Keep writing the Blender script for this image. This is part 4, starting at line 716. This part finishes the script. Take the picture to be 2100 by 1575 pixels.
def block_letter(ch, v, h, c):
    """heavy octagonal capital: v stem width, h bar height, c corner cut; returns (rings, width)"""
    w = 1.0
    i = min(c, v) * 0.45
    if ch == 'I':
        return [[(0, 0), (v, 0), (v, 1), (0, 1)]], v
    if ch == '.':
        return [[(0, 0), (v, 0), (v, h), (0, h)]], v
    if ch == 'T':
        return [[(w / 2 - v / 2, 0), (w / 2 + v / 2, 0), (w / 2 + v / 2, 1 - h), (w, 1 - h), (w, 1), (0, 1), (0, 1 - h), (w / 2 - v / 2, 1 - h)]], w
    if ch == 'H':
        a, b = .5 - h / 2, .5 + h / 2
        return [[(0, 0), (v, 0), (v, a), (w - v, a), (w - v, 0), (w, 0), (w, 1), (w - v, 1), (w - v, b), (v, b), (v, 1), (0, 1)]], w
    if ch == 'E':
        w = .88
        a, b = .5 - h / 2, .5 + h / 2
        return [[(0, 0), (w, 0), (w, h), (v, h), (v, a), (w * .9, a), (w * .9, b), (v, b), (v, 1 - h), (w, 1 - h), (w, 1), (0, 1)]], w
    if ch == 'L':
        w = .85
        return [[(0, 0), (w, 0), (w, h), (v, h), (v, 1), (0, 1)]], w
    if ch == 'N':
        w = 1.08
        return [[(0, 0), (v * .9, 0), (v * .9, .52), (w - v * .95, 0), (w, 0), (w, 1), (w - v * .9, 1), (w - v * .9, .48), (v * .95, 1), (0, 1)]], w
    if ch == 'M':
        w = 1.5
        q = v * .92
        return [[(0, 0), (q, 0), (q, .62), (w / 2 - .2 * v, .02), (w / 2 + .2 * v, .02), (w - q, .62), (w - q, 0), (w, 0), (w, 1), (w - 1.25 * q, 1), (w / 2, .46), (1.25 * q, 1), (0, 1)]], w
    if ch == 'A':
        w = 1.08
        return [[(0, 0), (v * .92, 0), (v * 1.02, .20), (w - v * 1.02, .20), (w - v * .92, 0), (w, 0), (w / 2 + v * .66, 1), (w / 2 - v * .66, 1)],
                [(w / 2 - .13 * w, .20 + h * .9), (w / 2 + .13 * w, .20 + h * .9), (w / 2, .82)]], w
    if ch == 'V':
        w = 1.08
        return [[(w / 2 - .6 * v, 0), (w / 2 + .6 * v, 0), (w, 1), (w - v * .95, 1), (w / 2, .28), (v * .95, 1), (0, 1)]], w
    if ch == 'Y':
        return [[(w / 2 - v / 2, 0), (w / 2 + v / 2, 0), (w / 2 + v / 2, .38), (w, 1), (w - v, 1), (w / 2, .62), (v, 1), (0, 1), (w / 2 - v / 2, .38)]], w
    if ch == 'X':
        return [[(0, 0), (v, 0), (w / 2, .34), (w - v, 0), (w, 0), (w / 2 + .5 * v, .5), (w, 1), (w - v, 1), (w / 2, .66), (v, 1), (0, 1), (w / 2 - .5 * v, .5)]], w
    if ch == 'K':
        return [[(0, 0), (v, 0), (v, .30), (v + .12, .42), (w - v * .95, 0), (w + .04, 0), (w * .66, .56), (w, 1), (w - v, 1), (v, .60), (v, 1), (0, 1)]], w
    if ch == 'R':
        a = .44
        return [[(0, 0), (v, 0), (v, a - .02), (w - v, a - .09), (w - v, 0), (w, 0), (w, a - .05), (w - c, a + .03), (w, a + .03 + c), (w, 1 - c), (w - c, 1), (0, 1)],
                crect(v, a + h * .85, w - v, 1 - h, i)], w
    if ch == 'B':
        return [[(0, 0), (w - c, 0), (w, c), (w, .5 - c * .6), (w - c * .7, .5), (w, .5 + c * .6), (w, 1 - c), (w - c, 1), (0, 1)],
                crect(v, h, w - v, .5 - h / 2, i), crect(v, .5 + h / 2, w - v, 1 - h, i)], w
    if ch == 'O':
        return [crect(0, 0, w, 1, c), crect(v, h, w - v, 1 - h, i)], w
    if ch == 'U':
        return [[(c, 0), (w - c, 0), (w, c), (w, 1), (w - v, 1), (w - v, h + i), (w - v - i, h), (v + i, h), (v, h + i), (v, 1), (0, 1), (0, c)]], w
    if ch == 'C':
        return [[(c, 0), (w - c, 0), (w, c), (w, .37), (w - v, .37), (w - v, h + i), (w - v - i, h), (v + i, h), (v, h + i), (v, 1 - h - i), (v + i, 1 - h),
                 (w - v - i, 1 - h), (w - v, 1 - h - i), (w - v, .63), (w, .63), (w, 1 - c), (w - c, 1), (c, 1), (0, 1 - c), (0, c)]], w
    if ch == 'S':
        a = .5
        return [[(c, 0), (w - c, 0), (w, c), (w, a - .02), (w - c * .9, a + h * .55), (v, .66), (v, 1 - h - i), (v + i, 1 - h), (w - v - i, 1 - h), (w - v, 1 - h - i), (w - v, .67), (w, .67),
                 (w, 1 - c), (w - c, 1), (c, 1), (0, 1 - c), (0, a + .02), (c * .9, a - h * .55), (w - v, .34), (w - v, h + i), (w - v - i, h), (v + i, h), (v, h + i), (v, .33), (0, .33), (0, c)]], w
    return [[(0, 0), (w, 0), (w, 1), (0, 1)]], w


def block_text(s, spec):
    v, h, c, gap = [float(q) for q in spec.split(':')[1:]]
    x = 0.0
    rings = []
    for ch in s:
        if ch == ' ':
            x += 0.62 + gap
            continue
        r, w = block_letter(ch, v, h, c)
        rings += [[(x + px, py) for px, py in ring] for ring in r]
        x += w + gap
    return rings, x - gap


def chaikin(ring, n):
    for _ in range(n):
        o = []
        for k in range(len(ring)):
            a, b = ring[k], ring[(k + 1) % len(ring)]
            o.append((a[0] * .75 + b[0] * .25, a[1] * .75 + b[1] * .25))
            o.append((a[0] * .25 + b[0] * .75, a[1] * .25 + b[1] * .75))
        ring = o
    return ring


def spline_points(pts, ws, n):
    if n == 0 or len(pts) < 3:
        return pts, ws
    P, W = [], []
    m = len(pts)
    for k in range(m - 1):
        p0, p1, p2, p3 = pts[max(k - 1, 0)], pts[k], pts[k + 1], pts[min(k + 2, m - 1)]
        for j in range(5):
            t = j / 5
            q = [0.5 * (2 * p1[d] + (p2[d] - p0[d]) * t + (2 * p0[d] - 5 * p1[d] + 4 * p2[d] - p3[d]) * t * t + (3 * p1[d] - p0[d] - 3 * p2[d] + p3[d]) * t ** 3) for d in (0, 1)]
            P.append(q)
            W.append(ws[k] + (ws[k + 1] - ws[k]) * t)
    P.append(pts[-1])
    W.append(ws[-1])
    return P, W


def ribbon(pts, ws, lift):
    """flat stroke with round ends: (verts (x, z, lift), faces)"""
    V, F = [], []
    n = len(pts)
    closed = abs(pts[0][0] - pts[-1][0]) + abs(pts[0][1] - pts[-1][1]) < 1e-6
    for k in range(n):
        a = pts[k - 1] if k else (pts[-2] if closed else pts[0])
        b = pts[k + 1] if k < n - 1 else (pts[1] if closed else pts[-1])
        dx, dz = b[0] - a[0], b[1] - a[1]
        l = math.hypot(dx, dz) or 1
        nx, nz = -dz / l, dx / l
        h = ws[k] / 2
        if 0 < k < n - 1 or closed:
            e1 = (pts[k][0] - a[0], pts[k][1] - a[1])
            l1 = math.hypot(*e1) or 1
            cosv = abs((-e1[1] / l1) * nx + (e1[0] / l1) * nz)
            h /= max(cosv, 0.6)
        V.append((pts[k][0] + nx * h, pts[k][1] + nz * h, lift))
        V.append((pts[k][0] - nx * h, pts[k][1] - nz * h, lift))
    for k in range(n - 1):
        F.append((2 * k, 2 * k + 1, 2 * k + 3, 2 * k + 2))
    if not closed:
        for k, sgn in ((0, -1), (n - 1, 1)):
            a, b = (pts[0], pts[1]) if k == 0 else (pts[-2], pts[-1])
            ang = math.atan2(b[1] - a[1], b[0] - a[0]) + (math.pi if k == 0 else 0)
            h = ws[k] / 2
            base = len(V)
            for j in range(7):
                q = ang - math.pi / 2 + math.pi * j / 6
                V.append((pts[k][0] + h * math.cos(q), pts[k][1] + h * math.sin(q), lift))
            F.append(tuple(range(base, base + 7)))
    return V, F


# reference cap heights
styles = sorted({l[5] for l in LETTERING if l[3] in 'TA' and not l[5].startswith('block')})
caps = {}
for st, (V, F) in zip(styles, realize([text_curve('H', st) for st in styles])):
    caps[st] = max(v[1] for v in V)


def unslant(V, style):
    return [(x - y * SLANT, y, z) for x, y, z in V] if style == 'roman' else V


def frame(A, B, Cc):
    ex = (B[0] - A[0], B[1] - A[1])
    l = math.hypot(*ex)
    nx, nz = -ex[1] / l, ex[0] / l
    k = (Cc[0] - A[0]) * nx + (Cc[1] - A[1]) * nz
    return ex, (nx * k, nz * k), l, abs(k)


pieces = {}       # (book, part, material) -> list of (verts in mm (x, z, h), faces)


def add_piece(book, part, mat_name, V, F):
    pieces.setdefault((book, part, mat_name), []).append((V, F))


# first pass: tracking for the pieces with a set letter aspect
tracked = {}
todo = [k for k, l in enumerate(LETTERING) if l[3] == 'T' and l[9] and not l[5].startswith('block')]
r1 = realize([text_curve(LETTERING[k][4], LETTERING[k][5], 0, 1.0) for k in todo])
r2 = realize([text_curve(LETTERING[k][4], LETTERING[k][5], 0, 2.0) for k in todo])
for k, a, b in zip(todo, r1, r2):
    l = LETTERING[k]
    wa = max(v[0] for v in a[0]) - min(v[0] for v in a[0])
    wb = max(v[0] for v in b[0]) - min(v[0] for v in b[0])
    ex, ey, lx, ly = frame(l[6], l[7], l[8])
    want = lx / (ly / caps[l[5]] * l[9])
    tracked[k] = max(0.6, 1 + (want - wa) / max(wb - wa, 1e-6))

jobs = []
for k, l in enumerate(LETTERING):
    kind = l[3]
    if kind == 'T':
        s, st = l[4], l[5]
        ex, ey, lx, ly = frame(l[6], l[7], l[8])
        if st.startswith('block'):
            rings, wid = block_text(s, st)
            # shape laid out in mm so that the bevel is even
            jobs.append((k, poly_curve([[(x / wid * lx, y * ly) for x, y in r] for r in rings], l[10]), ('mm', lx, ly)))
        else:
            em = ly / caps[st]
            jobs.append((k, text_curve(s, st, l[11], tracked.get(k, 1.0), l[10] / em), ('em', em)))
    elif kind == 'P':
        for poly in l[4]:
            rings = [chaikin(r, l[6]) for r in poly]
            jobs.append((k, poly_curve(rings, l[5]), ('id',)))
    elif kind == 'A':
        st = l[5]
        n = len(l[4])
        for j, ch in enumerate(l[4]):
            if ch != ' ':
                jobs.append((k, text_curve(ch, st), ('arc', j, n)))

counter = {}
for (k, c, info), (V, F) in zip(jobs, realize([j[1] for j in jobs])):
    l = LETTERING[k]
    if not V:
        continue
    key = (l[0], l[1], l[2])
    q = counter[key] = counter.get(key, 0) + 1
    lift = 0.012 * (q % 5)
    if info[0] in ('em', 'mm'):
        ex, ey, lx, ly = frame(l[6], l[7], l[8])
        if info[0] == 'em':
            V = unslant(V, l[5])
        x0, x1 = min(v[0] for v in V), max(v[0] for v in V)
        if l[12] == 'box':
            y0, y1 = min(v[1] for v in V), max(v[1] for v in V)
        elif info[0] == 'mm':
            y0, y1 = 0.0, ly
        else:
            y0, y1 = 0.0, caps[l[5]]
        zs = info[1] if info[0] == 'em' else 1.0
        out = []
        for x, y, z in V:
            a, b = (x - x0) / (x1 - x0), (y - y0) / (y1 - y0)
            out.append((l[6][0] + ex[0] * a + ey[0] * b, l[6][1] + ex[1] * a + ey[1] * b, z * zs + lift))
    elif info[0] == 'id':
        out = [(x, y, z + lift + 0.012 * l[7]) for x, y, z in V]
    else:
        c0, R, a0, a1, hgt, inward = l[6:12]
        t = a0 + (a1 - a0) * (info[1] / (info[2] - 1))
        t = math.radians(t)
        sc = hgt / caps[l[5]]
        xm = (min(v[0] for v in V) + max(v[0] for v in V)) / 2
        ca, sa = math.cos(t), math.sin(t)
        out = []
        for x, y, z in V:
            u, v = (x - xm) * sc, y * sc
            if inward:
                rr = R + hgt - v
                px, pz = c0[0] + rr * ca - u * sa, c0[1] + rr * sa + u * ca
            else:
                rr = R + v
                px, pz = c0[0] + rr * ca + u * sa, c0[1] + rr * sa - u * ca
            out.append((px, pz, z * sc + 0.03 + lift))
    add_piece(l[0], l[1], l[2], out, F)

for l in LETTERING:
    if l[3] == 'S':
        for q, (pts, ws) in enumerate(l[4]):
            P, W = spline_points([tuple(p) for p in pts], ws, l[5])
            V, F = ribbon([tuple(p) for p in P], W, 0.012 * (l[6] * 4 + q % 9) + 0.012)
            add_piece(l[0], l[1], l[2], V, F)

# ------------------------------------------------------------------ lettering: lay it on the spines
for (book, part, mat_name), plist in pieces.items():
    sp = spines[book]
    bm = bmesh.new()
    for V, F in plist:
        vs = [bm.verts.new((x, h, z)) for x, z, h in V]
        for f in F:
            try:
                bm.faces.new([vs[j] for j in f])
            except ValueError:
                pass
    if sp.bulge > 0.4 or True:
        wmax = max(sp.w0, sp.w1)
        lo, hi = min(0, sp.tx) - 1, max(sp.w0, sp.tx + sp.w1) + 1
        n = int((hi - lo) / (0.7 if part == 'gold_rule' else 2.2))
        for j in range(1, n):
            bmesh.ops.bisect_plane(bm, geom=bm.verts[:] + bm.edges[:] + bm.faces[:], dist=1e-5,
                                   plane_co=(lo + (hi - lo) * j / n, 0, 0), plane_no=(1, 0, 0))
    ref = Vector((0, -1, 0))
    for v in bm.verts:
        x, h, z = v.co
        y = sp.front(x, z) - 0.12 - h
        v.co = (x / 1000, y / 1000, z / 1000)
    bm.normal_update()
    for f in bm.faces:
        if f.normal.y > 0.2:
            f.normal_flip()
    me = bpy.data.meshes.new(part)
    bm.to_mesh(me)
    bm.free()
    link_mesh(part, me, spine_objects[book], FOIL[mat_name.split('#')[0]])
------
Read through the data and copy every line where "part" shows up.

→ Worked solution
Keep writing the Blender script for this image. This is part 4, starting at line 716. This part finishes the script. Take the picture to be 2100 by 1575 pixels.
pieces = {}       # (book, part, material) -> list of (verts in mm (x, z, h), faces)
def add_piece(book, part, mat_name, V, F):
    pieces.setdefault((book, part, mat_name), []).append((V, F))
for (book, part, mat_name), plist in pieces.items():
        n = int((hi - lo) / (0.7 if part == 'gold_rule' else 2.2))
    me = bpy.data.meshes.new(part)
    link_mesh(part, me, spine_objects[book], FOIL[mat_name.split('#')[0]])